TASK STATEMENT: Print the lines that start the entries and continue through the one holding "C = sc.collection", please, exactly and with the pictures omitted.
— Start —
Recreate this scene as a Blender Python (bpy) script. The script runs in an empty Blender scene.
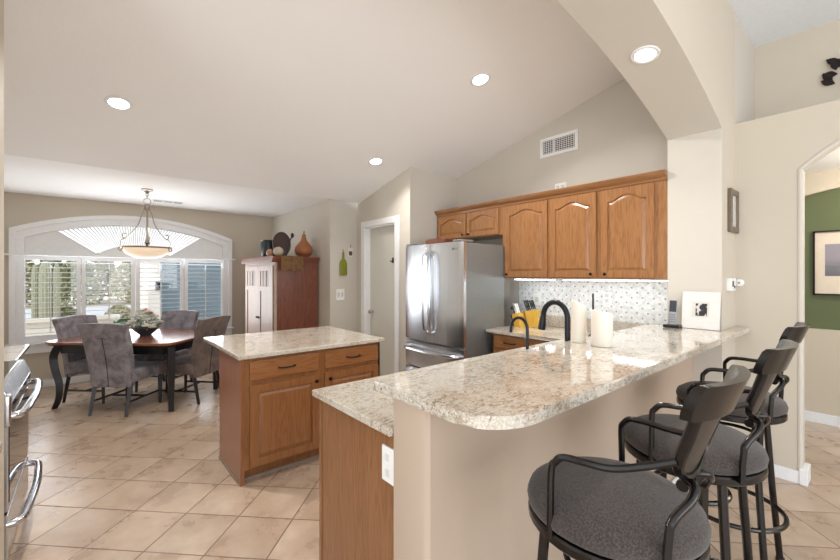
import bpy, bmesh, math, random
from mathutils import Vector, Matrix, noise
random.seed(7)
PI = math.pi
sc = bpy.context.scene
C = sc.collection

# ------------------------------------------------------------------ camera
cam_d = bpy.data.cameras.new('camera'); cam = bpy.data.objects.new('camera', cam_d); C.objects.link(cam)
cam.location = (0, 0, 1.47); cam.rotation_euler = (PI/2, 0, math.radians(49.8))
cam_d.sensor_width = 36; cam_d.lens = 393*36/840; cam_d.shift_y = -5/840; cam_d.clip_start = .02; cam_d.clip_end = 300
sc.camera = cam
# ------------------------------------------------------------------ light, exposure
sc.view_settings.view_transform = 'Standard'; sc.view_settings.look = 'None'
sc.view_settings.gamma = 1; sc.view_settings.use_curve_mapping = False
sc.view_settings.exposure = 0.7
w = bpy.data.worlds.new('world'); sc.world = w; w.use_nodes = True
nt = w.node_tree; bg = nt.nodes['Background']
tc = nt.nodes.new('ShaderNodeTexCoord'); sx = nt.nodes.new('ShaderNodeSeparateXYZ'); cr = nt.nodes.new('ShaderNodeValToRGB')
nt.links.new(tc.outputs['Generated'], sx.inputs[0]); nt.links.new(sx.outputs['Z'], cr.inputs[0]); nt.links.new(cr.outputs[0], bg.inputs[0])
cr.color_ramp.elements[0].position = 0; cr.color_ramp.elements[0].color = (.86, .88, .9, 1)
cr.color_ramp.elements[1].position = .6; cr.color_ramp.elements[1].color = (.62, .78, 1, 1)
bg.inputs[1].default_value = 1.1
sd = bpy.data.lights.new('sun', 'SUN'); sun = bpy.data.objects.new('sun', sd); C.objects.link(sun)
sun.rotation_euler = (math.radians(38), 0, math.radians(25)); sd.energy = 1.6; sd.angle = .01; sd.color = (1, .95, .87)
def area(name, loc, rot, sx_, sy_, e, col=(1, 1, 1)):
    l = bpy.data.lights.new(name, 'AREA'); l.shape = 'RECTANGLE'; l.size = sx_; l.size_y = sy_; l.energy = e; l.color = col
    o = bpy.data.objects.new(name, l); C.objects.link(o); o.location = loc; o.rotation_euler = rot; return o
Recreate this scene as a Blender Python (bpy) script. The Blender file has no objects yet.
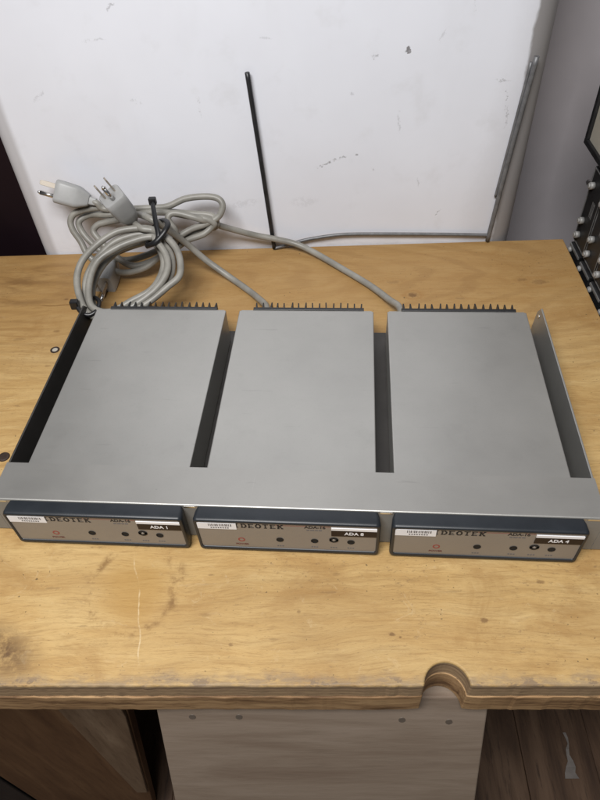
import bpy, bmesh, math, random
from mathutils import Vector, Matrix
PI = math.pi
WORLD, LAMP, EXPO = 0.10, 22.8, 0.0
LAMP_POS = (-200, -450, 1150)
PATHS = {
 'cord1': [(-177.3, 350.0, 81.5), (-164.1, 335.2, 79.1), (-150.1, 333.6, 77.1), (-136.8, 326.9, 73.5), (-123.1, 310.0, 64.3), (-120.5, 287.6, 52.2), (-133.0, 273.9, 44.8), (-153.9, 259.6, 37.0), (-175.8, 249.3, 31.5), (-196.6, 246.0, 29.6), (-214.9, 250.3, 32.0), (-226.0, 268.4, 41.8), (-229.9, 287.5, 52.2), (-224.0, 305.7, 62.0), (-209.1, 322.3, 71.0), (-188.2, 333.2, 76.9), (-164.4, 336.2, 78.5), (-150.1, 333.6, 77.1), (-136.8, 326.9, 73.5), (-146.2, 329.8, 67.1), (-133.4, 313.7, 58.4), (-131.3, 294.2, 47.8), (-143.3, 276.3, 38.1), (-161.7, 263.8, 31.3), (-181.2, 253.4, 25.7), (-200.1, 249.9, 23.8), (-215.7, 258.2, 28.3), (-222.4, 285.4, 43.1), (-216.6, 306.3, 54.4), (-197.4, 327.1, 65.6), (-173.9, 335.9, 70.4), (-156.3, 335.3, 70.1), (-146.2, 329.8, 67.1), (-133.4, 313.7, 58.4), (-131.3, 294.2, 47.8), (-143.3, 276.3, 38.1), (-161.4, 262.9, 32.0), (-150.8, 270.4, 18.0), (-158.8, 252.8, 20.0), (-159.2, 244.8, 20.0)],
 'cord2': [(-231.6, 384.0, 86.8), (-221.7, 382.0, 83.9), (-211.5, 382.6, 75.7), (-161.4, 383.7, 75.7), (-143.1, 384.0, 76.2), (-122.0, 387.4, 82.1), (-99.2, 388.4, 83.8), (-85.9, 386.8, 81.1), (-81.3, 383.0, 74.5), (-86.0, 377.7, 65.2), (-102.6, 373.5, 58.1), (-120.3, 370.5, 52.9), (-138.4, 365.2, 43.8), (-157.4, 356.5, 28.8), (-176.3, 350.0, 17.5), (-200.4, 347.4, 13.1), (-220.9, 350.6, 18.6), (-239.1, 357.7, 30.8), (-248.7, 365.8, 44.7), (-255.1, 372.6, 56.5), (-257.1, 377.9, 65.6), (-249.1, 381.9, 72.5), (-232.4, 383.8, 75.8), (-212.8, 384.0, 76.2), (-215.3, 387.0, 69.4), (-181.8, 389.0, 70.9), (-177.7, 388.7, 68.4), (-148.9, 388.3, 67.6), (-120.3, 386.7, 64.9), (-95.3, 384.7, 61.4), (-91.5, 379.1, 51.7), (-110.3, 377.1, 48.4), (-134.1, 373.6, 42.3), (-152.5, 368.8, 34.0), (-177.1, 363.4, 24.8), (-201.2, 361.5, 21.4), (-224.0, 365.3, 27.9), (-239.8, 372.9, 41.1), (-248.8, 379.3, 52.0), (-249.1, 384.6, 61.2), (-237.3, 387.4, 66.2), (-214.6, 383.3, 69.1), (-181.3, 379.4, 70.2), (-153.9, 341.1, 86.0), (-139.5, 348.7, 66.0), (-124.0, 354.5, 45.0), (-104.3, 352.8, 24.0), (-80.0, 342.9, 8.0), (-59.4, 326.4, 4.0), (-44.0, 303.5, 7.0), (-31.4, 273.3, 18.0), (-31.8, 248.0, 22.0), (-32.4, 238.1, 22.0)],
 'cord3': [(-220.2, 369.1, 14.0), (-212.7, 377.6, 22.0), (-165.4, 333.4, 62.2), (-153.2, 332.5, 61.7), (-142.7, 319.6, 54.7), (-141.8, 304.0, 46.3), (-152.8, 285.8, 36.4), (-175.7, 273.2, 29.6), (-194.5, 263.7, 24.4), (-213.1, 267.1, 26.3), (-217.2, 290.6, 39.0), (-206.9, 311.5, 50.4), (-187.2, 328.2, 59.4), (-165.4, 333.4, 62.2), (-153.2, 332.5, 61.7), (-145.7, 320.1, 72.1), (-134.7, 305.4, 64.1), (-133.3, 288.1, 54.8), (-144.0, 271.4, 45.7), (-164.3, 258.1, 38.5), (-183.5, 247.9, 32.9), (-209.4, 255.3, 37.0), (-215.2, 274.3, 47.3), (-208.8, 299.3, 60.8), (-188.4, 315.2, 69.4), (-166.3, 322.8, 73.5), (-151.3, 324.4, 74.4), (-145.7, 320.1, 72.1), (-149.2, 362.9, 45.7), (-143.1, 360.5, 33.7), (-123.7, 365.9, 42.9), (-105.9, 368.9, 48.2), (-95.1, 372.1, 53.6), (-92.2, 372.5, 58.4), (-100.3, 372.8, 64.9), (-118.0, 373.9, 68.7), (-146.2, 376.8, 71.7), (-175.0, 377.6, 71.1), (-195.6, 376.9, 65.9), (-215.3, 378.1, 62.0), (-226.1, 376.6, 59.4), (-232.8, 373.4, 53.8), (-229.1, 369.4, 47.0), (-215.6, 362.4, 35.0), (-194.1, 353.6, 19.7), (-170.3, 355.0, 22.1), (-141.4, 357.2, 39.9), (-134.5, 362.0, 56.2), (-142.0, 368.3, 69.1), (-132.9, 373.1, 73.4), (-106.6, 370.3, 66.0), (-89.9, 383.9, 50.0), (-72.6, 393.1, 37.0), (-50.3, 398.5, 26.0), (-26.9, 399.5, 19.0), (-2.0, 398.2, 12.0), (20.8, 386.1, 8.0), (49.9, 358.4, 5.0), (82.7, 321.8, 4.0), (102.2, 289.3, 9.0), (110.2, 265.7, 18.0), (109.0, 240.5, 22.0), (108.4, 230.6, 22.0)],
 'plug1': [(-177.3, 350.0, 81.5), (-187.6, 338.0, 115.9), (-0.272, -0.317, 0.909), (0.792, 0.463, 0.398)],
 'plug2': [(-231.6, 384.0, 86.8), (-263.9, 386.0, 97.9), (-0.945, 0.0585, 0.323), (0.124, -0.848, 0.515)],
 'plug3': [(-220.2, 369.1, 14.0), (-223.3, 329.1, 9.0), (-0.0766, -0.989, -0.124), (0.995, -0.0847, 0.0614)],
 'tie1_tail': [(-151.3, 355.1, 96.7), (-148.5, 343.5, 92.7), (-145.4, 329.9, 86.5), (-142.8, 318.5, 79.1), (-147.9, 315.2, 72.9), (-157.1, 318.1, 67.6)],
 'tie1_loop': [(-157.1, 318.1, 67.6), (-147.3, 313.3, 74.1), (-139.3, 317.4, 79.7), (-134.1, 323.4, 84.1), (-132.8, 330.5, 85.7), (-138.4, 342.3, 82.9), (-148.9, 350.9, 76.2), (-158.8, 344.2, 65.8), (-157.1, 318.1, 67.6)],
 'tie1_head': [(-151.4, 357.3, 97.9)],
 'tie2_loop': [(-226.3, 255.2, 40.3), (-219.2, 247.2, 36.0), (-211.1, 245.9, 34.2), (-204.5, 251.4, 36.0), (-205.4, 265.4, 36.8), (-218.1, 280.1, 31.1), (-230.2, 277.7, 32.0), (-226.3, 255.2, 40.3)],
 'tie2_head': [(-226.4, 255.3, 41.5)],
 'rod_l': [(-41.3, 405.5, 206.4), (-29.2, 405.5, 8.2)],
}
SCRAP = [(389.7, 60.2, -637), (380.0, -26.4, -637)]
MM = 0.001
TH = math.radians(3.05)            # the tray stands a little askew on the bench
rnd = random.Random(7)
scene = bpy.context.scene
COL = scene.collection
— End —
FULL ANSWER:
Recreate this scene as a Blender Python (bpy) script. The script runs in an empty Blender scene.
import bpy, bmesh, math, random
from mathutils import Vector, Matrix, noise
random.seed(7)
PI = math.pi
sc = bpy.context.scene
C = sc.collection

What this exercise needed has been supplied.